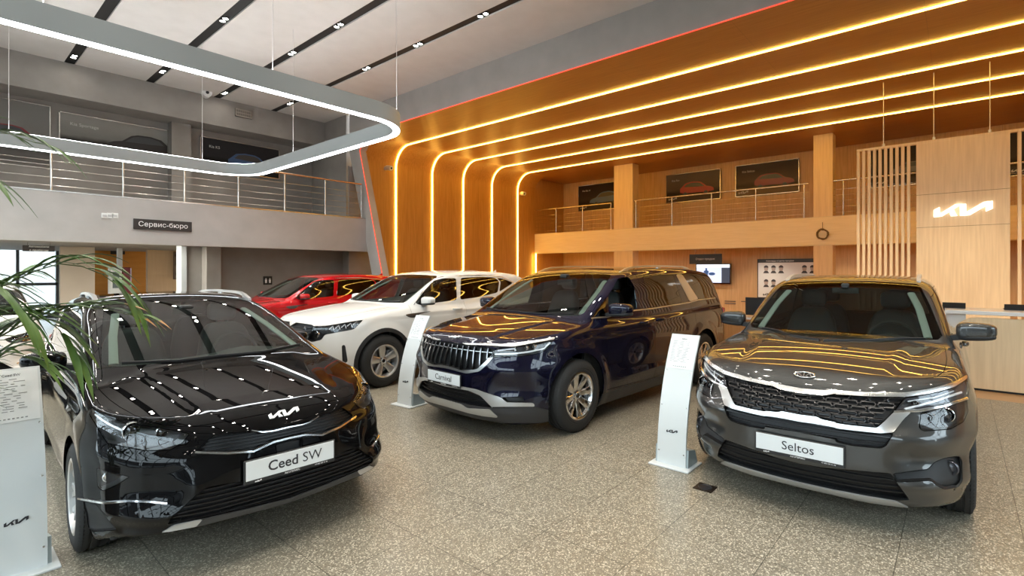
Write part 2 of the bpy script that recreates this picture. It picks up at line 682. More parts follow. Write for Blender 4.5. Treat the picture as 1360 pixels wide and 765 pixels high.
# ------------------------------------------------------------------ wheels
def wheel_meshes(tag_, R, rim, w, style):
    """outer face towards +y, axis along y"""
    ax = lambda x, y, h: (x, h, y)
    t = MB()
    hw = w / 2
    prof = [(rim - .012, -hw * .80), (rim + .004, -hw * .92), (rim + .03, -hw), (R - .05, -hw), (R - .016, -hw * .86), (R - .003, -hw * .70)]
    for g in (-.42, 0, .42):
        prof += [(R, hw * (g - .1)), (R - .008, hw * (g - .09)), (R - .008, hw * (g + .05)), (R, hw * (g + .06))]
    prof += [(R - .003, hw * .70), (R - .016, hw * .86), (R - .05, hw), (rim + .045, hw * 1.0), (rim + .04, hw * .97), (rim + .03, hw), (rim + .004, hw * .93), (rim - .012, hw * .80)]
    t.lathe(prof, 64, ax)
    for k in range(72):      # shoulder tread blocks
        a = 2 * PI * k / 72
        for sg in (1, -1):
            c, s_ = math.cos(a), math.sin(a)
            c2, s2 = math.cos(a + .05), math.sin(a + .05)
            q = []
            for rr, hh in ((R - .004, hw * .66), (R + .001, hw * .74), (R - .014, hw * .90)):
                q.append([(c * rr, sg * hh, s_ * rr), (c2 * rr, sg * hh, s2 * rr)])
            vs = [[t.bm.verts.new(p) for p in row] for row in q]
            for A, B in zip(vs, vs[1:]):
                t.bm.faces.new((A[0], A[1], B[1], B[0]))
    tire = t.mesh('tire', MATS['rubber'], 35)
    r = MB()
    r.lathe([(rim - .028, -hw * .8), (rim - .030, hw * .55), (rim - .018, hw * .80), (rim + .004, hw * .86), (rim + .006, hw * .93), (rim - .006, hw * .96), (rim - .018, hw * .90), (rim - .03, hw * .6)], 64, ax)
    f0 = hw * .62
    hubr = .055
    n, kind, sw0, sw1 = style
    r.lathe([(0, f0 + .004), (.03, f0 + .004), (.034, f0), (hubr, f0 - .004), (hubr + .012, f0 - .02), (hubr + .012, f0 - .06), (0, f0 - .06)], 32, ax)
    def spoke(a0, w0, w1, r0, r1, d0=0.0, twist=0.0, thick=.035):
        secs = []
        for q in range(7):
            u = q / 6
            rr = r0 + (r1 - r0) * u
            ww = (w0 + (w1 - w0) * u) / 2 + .006 * (2 * u - 1) ** 4
            a = a0 + twist * u
            y = f0 - .006 + .022 * math.sin(u * PI * .5) ** 2 + d0
            c, s_ = math.cos(a), math.sin(a)
            sec = []
            for aa, yy in ((-1, -thick), (-1, -.008), (-.75, 0), (.75, 0), (1, -.008), (1, -thick)):
                sec.append((c * rr - s_ * ww * aa, y + yy, s_ * rr + c * ww * aa))
            secs.append(sec)
        r.loft(secs)
    for k in range(n):
        a = 2 * PI * k / n + PI / 2
        if kind == 'twin':
            spoke(a - .10, .030, .036, hubr - .01, rim - .02, twist=-.07)
            spoke(a + .10, .030, .036, hubr - .01, rim - .02, twist=.07)
            spoke(a, .045, .10, hubr - .01, rim - .022, d0=-.012)
        elif kind == 'blade':
            spoke(a, sw0, sw1, hubr - .01, rim - .02)
        elif kind == 'vee':
            spoke(a, .05, .03, hubr - .01, rim - .02, twist=.16)
            spoke(a, .05, .03, hubr - .01, rim - .02, twist=-.16)
    rimm = r.mesh('rim', None, 40)
    d = MB()
    d.lathe([(.06, -.01), (rim * .72, -.01), (rim * .72, .008), (.06, .008)], 40, ax, closed=True)
    d.box((-rim * .74, -.035, .02), (-rim * .45, .03, .12), .01)
    disc = d.mesh('brake_disc', MATS['disc'], 30)
    b = MB()
    b.lathe([(rim - .032, -hw * .78), (0, -hw * .78)], 40, ax)
    back = b.mesh('wheel_back', MATS['blackplastic'])
    nb = MB()
    for k in range(5):
        a = 2 * PI * (k + .5) / 5 + PI / 2
        x, z = math.cos(a) * .052, math.sin(a) * .052
        nb.lathe([(.0, f0 - .002), (.009, f0 - .002), (.011, f0 - .012), (.011, f0 - .03)], 8, lambda X, Y, h, x=x, z=z: (x + X, h, z + Y))
    nuts = nb.mesh('lug_nuts', MATS['darkmetal'], 30)
    cb = MB()
    cb.lathe([(0, f0 + .011), (.022, f0 + .010), (.027, f0 + .004), (.027, f0 - .01)], 24, ax)
    cap = cb.mesh('hub_cap', MATS['blackgloss'], 40)
    return dict(tire=tire, rim=rimm, brake_disc=disc, backing=back, lug_nuts=nuts, hub_cap=cap)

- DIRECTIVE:
Omit every picture, then repeat the remaining data exactly as it appears above.

- ANSWER BELOW:
Write part 2 of the bpy script that recreates this picture. It picks up at line 682. More parts follow. Write for Blender 4.5. Treat the picture as 1360 pixels wide and 765 pixels high.
# ------------------------------------------------------------------ wheels
def wheel_meshes(tag_, R, rim, w, style):
    """outer face towards +y, axis along y"""
    ax = lambda x, y, h: (x, h, y)
    t = MB()
    hw = w / 2
    prof = [(rim - .012, -hw * .80), (rim + .004, -hw * .92), (rim + .03, -hw), (R - .05, -hw), (R - .016, -hw * .86), (R - .003, -hw * .70)]
    for g in (-.42, 0, .42):
        prof += [(R, hw * (g - .1)), (R - .008, hw * (g - .09)), (R - .008, hw * (g + .05)), (R, hw * (g + .06))]
    prof += [(R - .003, hw * .70), (R - .016, hw * .86), (R - .05, hw), (rim + .045, hw * 1.0), (rim + .04, hw * .97), (rim + .03, hw), (rim + .004, hw * .93), (rim - .012, hw * .80)]
    t.lathe(prof, 64, ax)
    for k in range(72):      # shoulder tread blocks
        a = 2 * PI * k / 72
        for sg in (1, -1):
            c, s_ = math.cos(a), math.sin(a)
            c2, s2 = math.cos(a + .05), math.sin(a + .05)
            q = []
            for rr, hh in ((R - .004, hw * .66), (R + .001, hw * .74), (R - .014, hw * .90)):
                q.append([(c * rr, sg * hh, s_ * rr), (c2 * rr, sg * hh, s2 * rr)])
            vs = [[t.bm.verts.new(p) for p in row] for row in q]
            for A, B in zip(vs, vs[1:]):
                t.bm.faces.new((A[0], A[1], B[1], B[0]))
    tire = t.mesh('tire', MATS['rubber'], 35)
    r = MB()
    r.lathe([(rim - .028, -hw * .8), (rim - .030, hw * .55), (rim - .018, hw * .80), (rim + .004, hw * .86), (rim + .006, hw * .93), (rim - .006, hw * .96), (rim - .018, hw * .90), (rim - .03, hw * .6)], 64, ax)
    f0 = hw * .62
    hubr = .055
    n, kind, sw0, sw1 = style
    r.lathe([(0, f0 + .004), (.03, f0 + .004), (.034, f0), (hubr, f0 - .004), (hubr + .012, f0 - .02), (hubr + .012, f0 - .06), (0, f0 - .06)], 32, ax)
    def spoke(a0, w0, w1, r0, r1, d0=0.0, twist=0.0, thick=.035):
        secs = []
        for q in range(7):
            u = q / 6
            rr = r0 + (r1 - r0) * u
            ww = (w0 + (w1 - w0) * u) / 2 + .006 * (2 * u - 1) ** 4
            a = a0 + twist * u
            y = f0 - .006 + .022 * math.sin(u * PI * .5) ** 2 + d0
            c, s_ = math.cos(a), math.sin(a)
            sec = []
            for aa, yy in ((-1, -thick), (-1, -.008), (-.75, 0), (.75, 0), (1, -.008), (1, -thick)):
                sec.append((c * rr - s_ * ww * aa, y + yy, s_ * rr + c * ww * aa))
            secs.append(sec)
        r.loft(secs)
    for k in range(n):
        a = 2 * PI * k / n + PI / 2
        if kind == 'twin':
            spoke(a - .10, .030, .036, hubr - .01, rim - .02, twist=-.07)
            spoke(a + .10, .030, .036, hubr - .01, rim - .02, twist=.07)
            spoke(a, .045, .10, hubr - .01, rim - .022, d0=-.012)
        elif kind == 'blade':
            spoke(a, sw0, sw1, hubr - .01, rim - .02)
        elif kind == 'vee':
            spoke(a, .05, .03, hubr - .01, rim - .02, twist=.16)
            spoke(a, .05, .03, hubr - .01, rim - .02, twist=-.16)
    rimm = r.mesh('rim', None, 40)
    d = MB()
    d.lathe([(.06, -.01), (rim * .72, -.01), (rim * .72, .008), (.06, .008)], 40, ax, closed=True)
    d.box((-rim * .74, -.035, .02), (-rim * .45, .03, .12), .01)
    disc = d.mesh('brake_disc', MATS['disc'], 30)
    b = MB()
    b.lathe([(rim - .032, -hw * .78), (0, -hw * .78)], 40, ax)
    back = b.mesh('wheel_back', MATS['blackplastic'])
    nb = MB()
    for k in range(5):
        a = 2 * PI * (k + .5) / 5 + PI / 2
        x, z = math.cos(a) * .052, math.sin(a) * .052
        nb.lathe([(.0, f0 - .002), (.009, f0 - .002), (.011, f0 - .012), (.011, f0 - .03)], 8, lambda X, Y, h, x=x, z=z: (x + X, h, z + Y))
    nuts = nb.mesh('lug_nuts', MATS['darkmetal'], 30)
    cb = MB()
    cb.lathe([(0, f0 + .011), (.022, f0 + .010), (.027, f0 + .004), (.027, f0 - .01)], 24, ax)
    cap = cb.mesh('hub_cap', MATS['blackgloss'], 40)
    return dict(tire=tire, rim=rimm, brake_disc=disc, backing=back, lug_nuts=nuts, hub_cap=cap)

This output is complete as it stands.